Seattle ballots this fall will be missing a proposal that promised a coherent response to the homelessness crisis. Instead, it will be up to the voters to insist that candidates for council and mayor have a clear plan on moving homeless persons from sidewalks, parks and greenbelts into supportive housing.

Compassion Seattle — or Charter Amendment 29 — offered a tremendous opportunity to clarify how seriously Seattle wants to fix this civic failure. Voters deserved the opportunity to vote on the proposal to require 2,000 new housing units for people living on streets, boost city funding for homelessness and step up services to help people rebuild their lives — all while restoring public access to parks and sidewalks. Now voters’ only hope is to elect leaders who regard these as essential needs. 

Helping people and city safety ought to be clear shared priorities for all Seattle residents, whether privileged or needy. Even while she stopped the citizen effort to guide a foundering council, King County Superior Court Judge Catherine Shaffer claimed to support these policies, despite ruling that voters cannot approve them directly with a charter amendment. Her decision was too close to the election for appeals to play out.
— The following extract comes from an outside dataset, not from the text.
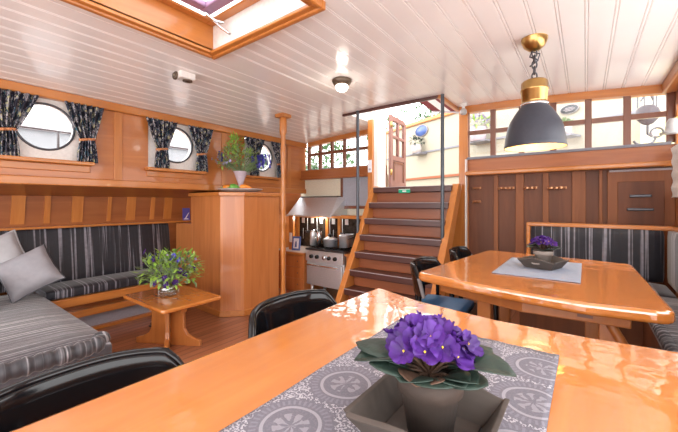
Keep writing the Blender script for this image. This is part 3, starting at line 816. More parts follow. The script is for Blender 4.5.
LC(B(-3.85, 4.20, .355, -3.05, 4.69, .385), sv).build('hob', M['steeld'], sv, bevel=.004)
mb = MB()
for cx in (-3.65, -3.25):
    for cy in (4.36, 4.55):
        mb.lathe([(.0, .385), (.07, .385), (.06, .405), (.0, .405)], 14, T(cx, cy, 0))
        for a in range(4): mb.box(-.15, -.008, .40, .15, .008, .42, T(cx, cy, 0, rz=R(45*a)))
LC(mb, sv).build('pan_supports', M['black'], sv)
LC(B(-3.84, 4.195, .17, -3.06, 4.24, .35), sv).build('control_panel', M['steel'], sv, bevel=.008)
for k in range(5):
    x = -3.70+.125*k+(.03 if k == 2 else 0)
    LC(MB().lathe([(.0, 0), (.035 if k != 2 else .042, 0), (.03, .035), (.0, .036)], 16, T(x, 4.195, .255, rx=PI/2)), sv).build('knob', M['black'] if k != 2 else M['chrome'], sv)
dv = LC(B(-3.82, 4.20, -.22, -3.08, 4.24, .15), sv).build('oven_door', M['steel'], sv, bevel=.008)
LC(MB().tube([(-3.78, 4.165, .115), (-3.12, 4.165, .115)], .014, 10).box(-3.76, 4.165, .105, -3.74, 4.21, .125).box(-3.16, 4.165, .105, -3.14, 4.21, .125), sv).build('door_handle', M['chrome'], dv)
for x, y in ((-3.76, 4.28), (-3.14, 4.28), (-3.76, 4.62), (-3.14, 4.62)): LC(MB().lathe([(0, FL), (.028, FL), (.028, -.24), (0, -.24)], 10, T(x, y, 0)), sv).build('leg', M['steel'], sv)
hd = thing('range_hood', 'sloping stainless steel range hood above the stove', 'range hood', (-4.0, 4.6, .92))
LC(MB().hexa([(-4.50, 4.40, .925), (-3.46, 4.40, .925), (-3.46, 4.89, .925), (-4.50, 4.89, .925)], [(-4.50, 4.76, 1.26), (-3.58, 4.76, 1.26), (-3.46, 4.89, 1.26), (-4.50, 4.89, 1.26)]), hd).build('canopy', M['steel'], hd, bevel=.004)
LC(B(-4.50, 4.385, .905, -3.45, 4.42, .935), hd).build('front_lip', M['steel'], hd, bevel=.003)
LC(B(-4.50, 4.755, 1.25, -3.57, 4.89, 1.275), hd).build('top_flange', M['steeld'], hd)
rl = thing('galley_rail', 'wooden shelf rail with short posts behind the stove', 'shelf', (-3.7, 4.8, .3))
LC(B(-4.60, 4.70, .875, -2.75, 4.78, .935), rl).build('rail', M['oakX'], rl, bevel=.006)
for x in (-4.55, -3.80, -3.52, -2.8): LC(B(x-.03, 4.72, .30, x+.03, 4.77, .88), rl).build('post', M['oakZ'], rl, bevel=.004)
LC(B(-4.60, 4.84, .30, -2.75, 4.895, .90), rl).build('splashback', M['darkglass'], rl)
wc = thing('wall_cupboard', 'pale grey cupboard panel framed in brown wood under the galley windows', 'cupboard', (-3.3, 4.85, 1.06))
LC(B(-3.52, 4.84, 1.09, -2.72, 4.90, 1.60), wc).build('panel', M['greykick'], wc)
LC(MB().box(-3.56, 4.80, 1.05, -2.72, 4.88, 1.10).box(-3.56, 4.82, 1.05, -3.515, 4.88, 1.60), wc).build('frame', M['mull'], wc, bevel=.004)
dk = thing('galley_counter', 'short wooden counter between stove and stairs', 'cabinet', (-2.85, 4.5, FL))
LC(B(-3.03, 4.26, FL, -2.72, 4.69, .31), dk).build('body', M['cab'], dk); LC(B(-3.04, 4.22, .31, -2.71, 4.69, .35), dk).build('worktop', M['oakX'], dk, bevel=.006)
# pots, canisters, utensils
def pot(loc, r, h, label, mat='steel', lid=True, handle='side'):
    t = thing('cooking_pot', label, 'pot', loc, group='steel cookware by the stove')
    MB().lathe([(0, 0), (r, 0), (r*1.02, h), (r*1.06, h+.004), (r*.98, h), (r*.96, .01), (0, .01)], 22).build('body', M[mat], t)
    if lid:
        l = MB().lathe([(0, h+.03), (r*.5, h+.025), (r*1.03, h+.006), (r*1.03, h)], 22).build('lid', M[mat], t)
        MB().lathe([(0, h+.055), (.016, h+.05), (.010, h+.028)], 10).build('knob', M['black'], l)
    for s_ in (-1, 1):
        MB().tube([(s_*r, -.03, h*.75), (s_*(r+.03), -.03, h*.8), (s_*(r+.03), .03, h*.8), (s_*r, .03, h*.75)], .007, 6).build('handle', M['steeld'], t)
pot((-3.46, 4.40, .42), .115, .12, 'wide steel cooking pot with lid on the front of the stove')
pot((-3.18, 4.42, .42), .09, .19, 'tall steel stock pot at the right of the stove')
pot((-3.22, 4.56, .42), .11, .20, 'steel pot at the back right of the stove', lid=False)
pot((-3.60, 4.57, .42), .09, .12, 'small dark pot at the back left of the stove', 'steeld')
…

The young students of Broadview-Thomson K-8 School and potential jurors dutifully strolling into the King County Courthouse deserve calm, not the calamity of needles, litter and lawlessness from encroaching tent camps. Recreational vehicles, many visibly dilapidated, line residential and commercial streets as makeshift housing; more than 2,700 Seattleites were estimated to be living in vehicles after the 2020 Point-in-Time count. In just the past week, some of those RVs erupted in flames on Aurora Avenue North in Queen Anne, on Second Avenue Southwest near the Duwamish Waterway and next to Interstate 5 in Northgate.
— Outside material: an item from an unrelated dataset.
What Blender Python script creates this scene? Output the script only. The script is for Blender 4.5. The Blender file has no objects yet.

Seattle’s homelessness response is an expensive failure, by any measure. And while the Compassion Seattle amendment won’t appear on the ballot, the candidates who supported it can enact its policies once in office. That means upending the city’s current patchwork response and treating a crisis like a crisis, as mayoral candidate Bruce Harrell has consistently called for.

Judge Shaffer’s ruling robbed the voters of an opportunity to create a specific mandate, but it also clarified Seattle’s broader need for good leadership. Ballot initiatives cannot fully substitute for consistent, thoughtful governance. Because Seattle’s top officials have faltered for so long, Compassion Seattle is still needed.

The amendment’s text won’t appear on the ballot, but its principles will. Harrell, city attorney candidate Ann Davison and council candidate Sara Nelson recognize this dire need. They deserve voters’ support to help set the city right after so much movement the wrong way.